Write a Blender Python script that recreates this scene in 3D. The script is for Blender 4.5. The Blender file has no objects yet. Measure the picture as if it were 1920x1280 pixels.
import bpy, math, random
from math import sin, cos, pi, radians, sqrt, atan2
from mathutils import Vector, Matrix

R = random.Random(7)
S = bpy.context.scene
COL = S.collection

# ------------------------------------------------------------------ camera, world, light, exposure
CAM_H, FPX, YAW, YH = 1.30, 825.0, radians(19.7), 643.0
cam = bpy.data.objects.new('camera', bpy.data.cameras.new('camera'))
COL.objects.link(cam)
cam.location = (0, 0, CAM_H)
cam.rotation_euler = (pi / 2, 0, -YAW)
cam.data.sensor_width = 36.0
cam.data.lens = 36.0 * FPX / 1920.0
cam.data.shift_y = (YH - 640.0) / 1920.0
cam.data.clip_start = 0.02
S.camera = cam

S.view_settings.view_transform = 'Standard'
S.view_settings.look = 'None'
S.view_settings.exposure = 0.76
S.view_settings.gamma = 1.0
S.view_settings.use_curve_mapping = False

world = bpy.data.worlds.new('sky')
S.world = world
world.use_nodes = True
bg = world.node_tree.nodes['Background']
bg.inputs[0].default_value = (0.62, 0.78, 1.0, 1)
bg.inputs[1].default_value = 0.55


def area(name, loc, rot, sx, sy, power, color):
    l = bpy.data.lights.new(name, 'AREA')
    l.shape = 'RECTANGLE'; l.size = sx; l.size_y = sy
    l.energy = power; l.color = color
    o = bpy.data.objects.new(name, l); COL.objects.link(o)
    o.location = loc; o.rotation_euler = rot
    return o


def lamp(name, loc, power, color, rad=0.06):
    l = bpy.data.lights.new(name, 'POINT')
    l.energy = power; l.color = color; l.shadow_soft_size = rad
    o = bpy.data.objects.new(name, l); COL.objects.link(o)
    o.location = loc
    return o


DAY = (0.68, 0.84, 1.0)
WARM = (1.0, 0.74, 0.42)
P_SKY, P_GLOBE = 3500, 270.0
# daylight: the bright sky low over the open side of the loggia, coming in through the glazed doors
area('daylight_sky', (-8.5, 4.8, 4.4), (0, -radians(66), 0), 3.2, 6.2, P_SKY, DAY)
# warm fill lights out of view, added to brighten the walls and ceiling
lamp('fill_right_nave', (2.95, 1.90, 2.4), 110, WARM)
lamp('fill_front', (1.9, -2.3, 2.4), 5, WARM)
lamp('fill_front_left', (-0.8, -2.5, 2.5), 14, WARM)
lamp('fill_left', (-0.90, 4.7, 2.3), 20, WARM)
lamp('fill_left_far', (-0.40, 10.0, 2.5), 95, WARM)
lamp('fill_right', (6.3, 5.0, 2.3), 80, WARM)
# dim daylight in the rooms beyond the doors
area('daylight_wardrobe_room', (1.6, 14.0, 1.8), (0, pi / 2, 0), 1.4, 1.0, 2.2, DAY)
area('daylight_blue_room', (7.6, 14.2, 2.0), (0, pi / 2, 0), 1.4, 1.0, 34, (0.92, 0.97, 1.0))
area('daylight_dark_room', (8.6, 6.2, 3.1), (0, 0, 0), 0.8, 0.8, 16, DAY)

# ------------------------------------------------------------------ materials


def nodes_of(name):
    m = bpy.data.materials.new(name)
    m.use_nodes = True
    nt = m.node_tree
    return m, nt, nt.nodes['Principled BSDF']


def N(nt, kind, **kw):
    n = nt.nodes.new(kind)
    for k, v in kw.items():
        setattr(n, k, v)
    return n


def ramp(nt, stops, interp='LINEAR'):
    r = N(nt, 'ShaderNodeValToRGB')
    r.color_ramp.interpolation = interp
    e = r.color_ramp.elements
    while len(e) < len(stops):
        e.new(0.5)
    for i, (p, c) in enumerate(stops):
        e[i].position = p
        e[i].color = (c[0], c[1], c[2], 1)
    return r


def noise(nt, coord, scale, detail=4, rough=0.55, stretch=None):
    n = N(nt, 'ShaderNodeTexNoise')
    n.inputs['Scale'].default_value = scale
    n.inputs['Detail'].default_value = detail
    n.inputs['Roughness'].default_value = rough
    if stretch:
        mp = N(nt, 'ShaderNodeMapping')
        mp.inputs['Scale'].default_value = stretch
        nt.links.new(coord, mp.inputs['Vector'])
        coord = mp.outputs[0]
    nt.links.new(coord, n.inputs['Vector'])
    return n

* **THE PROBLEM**
Pick every line with "scene" in it and copy it.

* **SOLVED PROBLEM**
Write a Blender Python script that recreates this scene in 3D. The script is for Blender 4.5. The Blender file has no objects yet. Measure the picture as if it were 1920x1280 pixels.
S = bpy.context.scene